==== SOURCE EXCERPT ====

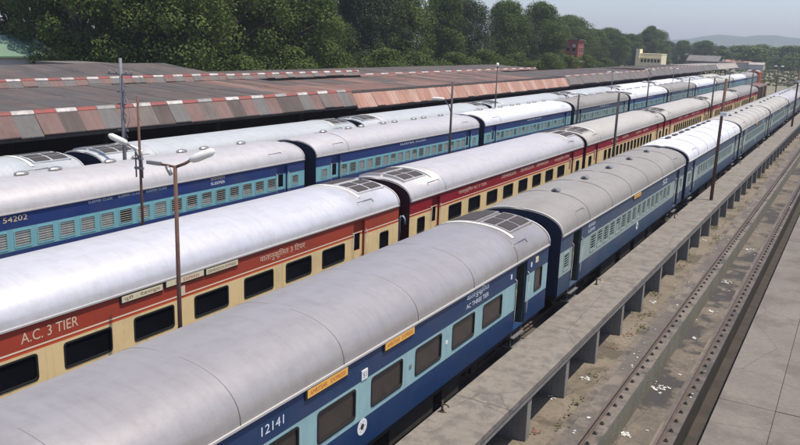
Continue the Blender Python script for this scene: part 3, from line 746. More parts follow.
def canopy(name_label, y0, y1, edge, ridge, back, panelf, ridgef, backf, period, phase, cols=True, trimh=.22):
    root = empty('platform_canopy', (0, (y0+y1)/2, 0)); yc = (y0+y1)/2; tag(root, name_label, 'canopy', 'roofs of the station platforms')
    f = MB(); r = MB(); k = MB()
    i0 = math.floor((y0-phase)/period); y = phase + i0*period; i = i0
    while y < y1:
        a, c = max(y, y0), min(y+period, y1)
        if c > a + .01:
            jit = random.uniform(-.045,.045)
            slab(f, edge[0], edge[1]+jit, ridge[0], ridge[1]+jit*.3, a-yc+.004, c-yc-.004, panelf(i, (a+c)/2))
            mi = ridgef(i, (a+c)/2)
            if mi is not None:
                dx = ridge[0]-edge[0]; dz = ridge[1]-edge[1]; L = math.hypot(dx, dz); tx, tz = dx/L, dz/L
                q_ = .16 if L > .8 else .12
                slab(r, ridge[0]-tx*q_+.03, ridge[1]-tz*q_+.015, ridge[0]+.03, ridge[1]+.015, a-yc+.012, c-yc-.012, mi, .03)
                r.box(ridge[0]-.12, ridge[0]+.03, a-yc+.012, c-yc-.012, ridge[1]+.018, ridge[1]+.03, mi)
        y += period; i += 1
    f.build('front_slope', CMATS, root)
    if r.v: r.build('ridge_edging', CMATS, root)
    y = y0
    while y < y1-.01:
        c = min(y+1.22, y1); j_ = random.uniform(-.012,.012); mi = backf((y+c)/2)
        xm = ridge[0] + (back[0]-ridge[0])*.5; zm = (ridge[1]-.12+back[1])/2
        for (xa, za, xb, zb) in ((ridge[0]-.02, ridge[1]-.12, xm, zm+.02), (xm-.02+.15, zm-.03, back[0], back[1])):
            m2 = random.choice(BV[mi]) if mi in BV else mi
            slab(k, xa, za+j_, xb, zb+j_, y-yc, c-yc-.006, m2, .03)
        y = c
    k.build('rear_slope', CMATS, root)
    g = MB(); g.box(edge[0]-.25, edge[0]-.12, y0-yc, y1-yc, edge[1]-.25, edge[1]-.07, 10); g.build('gutter_beam', CMATS, root)
    return root
PH1 = 35.3
SLG = lambda y: 2
canopy('near station canopy with alternating grey and red sheets and striped ridge', 2, 51.9, (-33.8,4.95), (-34.55,6.05), (-44,6.37),
       lambda i, y: ((3,3,14,3,3)[i % 5] if i % 2 else (0,1,13,0,1,1,14)[i % 7]), lambda i, y: 9 if i % 2 else (8 if i % 6 else 11), lambda y: 2 if y < 44 else 6, 1.22, PH1)
canopy('middle station canopy of pink rusted sheets', 51.92, 103, (-33.8,4.72), (-34.6,5.92), (-44,6.15),
       lambda i, y: (4 if (i*7) % 3 else 5), lambda i, y: 10, lambda y: 6 if y < 96 else 2, 1.22, PH1, trimh=.1)
canopy('long grey station canopy with faded striped ridge', 103.02, 150, (-33.8,4.85), (-34.7,6.0), (-44,6.0),
       lambda i, y: (0 if (i*5) % 3 else 1), lambda i, y: 12 if i % 2 else 11, lambda y: 2, 1.9, PH1)
canopy('third length of grey station canopy with faded ridge', 150.02, 205, (-33.8,4.95), (-34.7,6.3), (-44,6.05),
       lambda i, y: (1 if (i*5) % 3 else 0), lambda i, y: 12 if i % 2 else 11, lambda y: 2, 1.9, PH1)
canopy('far bleached end of the station canopy', 205.02, 262, (-33.8,5.0), (-34.8,6.4), (-44,5.9),
       lambda i, y: (1 if y < 225 else 7), lambda i, y: 7, lambda y: 7, 1.9, PH1)
canopy('second platform canopy with red and white striped edge, behind the near one', 20, 48.4, (-44.02,6.42), (-44.4,6.86), (-51,7.42),
       lambda i, y: (3 if i % 2 else 1), lambda i, y: 9 if i % 2 else 8, SLG, .955, 33.38)
canopy('second platform canopy with lower back and striped edge', 48.42, 68, (-44.02,6.42), (-44.4,6.80), (-51,6.62),
       lambda i, y: (3 if i % 2 else 1), lambda i, y: 9 if i % 2 else 8, SLG, .955, 33.38)
canopy('second platform canopy with small striped edge behind the rusted one', 68.02, 118, (-44.02,6.18), (-44.4,6.42), (-51,6.62),
       lambda i, y: (3 if i % 2 else 6), lambda i, y: 9 if i % 2 else 8, SLG, 1.5, 33.38)
# columns, platform, dark back wall added to block light under the canopies
cm = MB(); cm.box(-.12,.12,-.12,.12,0,4.2); cm.box(-2.2,1.6,-.06,.06,3.55,3.7); cm = cm.mesh('canopy_column', BLK)
for i in range(28):
    o = link('canopy_column', cm, None, (-36.4, 12+9.0*i, 1.1)); tag(o, 'dark steel column under the station canopy', 'column', 'columns of the platform canopy')
b = MB(); b.box(-60, -33.95, -10, 270, 0, 1.1); tag(b.build('platform', CONC), kind='structure')
b = MB(); b.box(-45.6, -44.6, 0, 262, 1.1, 5.8)
for i in range(40): b.box(-44.61, -44.55, 4+6.5*i, 6.2+6.5*i, 1.1, 3.6, 1)
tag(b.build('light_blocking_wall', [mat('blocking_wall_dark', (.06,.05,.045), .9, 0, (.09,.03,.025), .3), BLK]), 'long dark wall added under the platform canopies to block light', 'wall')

# ------------------------------------------------------------------ poles
def pole(x, y, h, style, mt, label, r=.05, lean=0., z0=0.):
    root = empty('lamp_pole' if style else 'pole', (x, y, z0)); tag(root, label, 'lamp pole', 'poles standing between the tracks')
    h = h - z0
    b = MB(); b.tube([(0,0,0),(lean*.5,0,h*.55),(lean,0,h)], [r*1.15, r, r*.85], 10); b.build('mast', mt, root)
    T = (lean, 0, h)
    def lamp(p, d, L=.6, w_=.13):
        d = Vector(d).normalized(); p = Vector(p); e = p + d*L
        q = MB(); q.tube([p, p+d*.06, p+d*L*.3, p+d*L*.85, e], [w_*.35, w_*.8, w_, w_*.95, w_*.4], 10); return q.build('lamp_head', LAMPH, root)
    if style == 'twin_up':
        a = MB(); a.tube([(0,0,h-.03),(.18,.14,h+.06),(.30,.24,h+.16)], .035, 8); a.tube([(0,0,h-.02),(-.2,-.04,h-.0),(-.55,-.1,h+.01)], .03, 8); a.build('lamp_arm', mt, root)
        lamp((.26,.2,h+.13), (.8,.6,.42), .62, .105)
        q = MB(); q.box(-.78,-.36,-.14,-.05,h-.02,h+.06); q.tube([(-.18,-.08,h-.02),(-.05,-.08,h-.2)], .05, 8); q.build('floodlight', STEEL, root)
    elif style == 'side_lamp':
        a = MB(); a.tube([(0,0,h-2.35),(-.12,-.1,h-1.9),(-.35,-.3,h-1.62)], .03, 8); a.box(-.25,.12,-.06,.06,h-2.6,h-2.52); a.box(-.25,.12,-.06,.06,h-2.25,h-2.18)
        for q_ in (-.22,.10): a.tube([(q_,0,h-2.9),(q_,0,h-2.0)], .03, 6)
        a.build('lamp_arm', GPOLE, root); lamp((-.30,-.26,h-1.68), (-.75,-.5,.42), .72, .115)
    elif style == 'curve':
        a = MB(); a.tube([(0,0,h-2.0),(-.15,-.05,h-1.5),(-.45,-.12,h-1.1),(-.8,-.2,h-1.05)], .035, 8); a.build('lamp_arm', GPOLE, root)
        lamp((-.45,-.12,h-1.08), (-1,-.25,.0), .85, .10)
    elif style == 'cables':
        a = MB()
        for zz, ww in ((h-.75,.85),(h-2.1,.3),(h-3.3,.35),(h-1.55,.28)): a.box(-ww, ww*.9, -.03, .03, zz, zz+.06)
        for k in range(10): a.tube([(.06+random.uniform(-.05,.12),.03,h-1-k*.33),(.16+random.uniform(-.1,.1),.06,h-1.3-k*.33)], .02, 5)
        for q_ in (-.75,-.3,.35,.7): a.tube([(q_,0,h-.7),(q_,0,h-.55)], .035, 6)
        a.tube([(.05,.05,h-1.6),(.35,.05,h-2.0),(.38,.05,h-2.8),(.1,.05,h-3.3)], .015, 5)
        a.build('crossarm', GPOLE, root)
    elif style == 'ball':
        q = MB(); q.tube([(0,0,h),(0,0,h+.06),(0,0,h+.2),(0,0,h+.3)], [.05,.13,.14,.05], 10); q.build('lamp_head', WHT, root)
    elif style == 'mid':
        a = MB(); a.tube([(0,0,h-2.05),(.1,-.08,h-1.95)], .025, 6); a.build('lamp_arm', mt, root)
        q = MB(); q.box(-.05,.30,-.25,.02,h-2.08,h-1.85); q.build('lamp_head', WHT, root)
    else:
        a = MB(); a.tube([(-.6,0,h+.06),(.6,0,h+.06)], .035, 6); a.build('lamp_arm', mt, root)
        lamp((-.25,0,h+.08), (-1,0,-.10), .55, .10); lamp((.25,0,h+.08), (1,0,-.10), .55, .10)
    return root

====

— GOAL OF THE EXERCISE —
Copy all the lines above that hold the string "long".

— REPLY —
canopy('long grey station canopy with faded striped ridge', 103.02, 150, (-33.8,4.85), (-34.7,6.0), (-44,6.0),
tag(b.build('light_blocking_wall', [mat('blocking_wall_dark', (.06,.05,.045), .9, 0, (.09,.03,.025), .3), BLK]), 'long dark wall added under the platform canopies to block light', 'wall')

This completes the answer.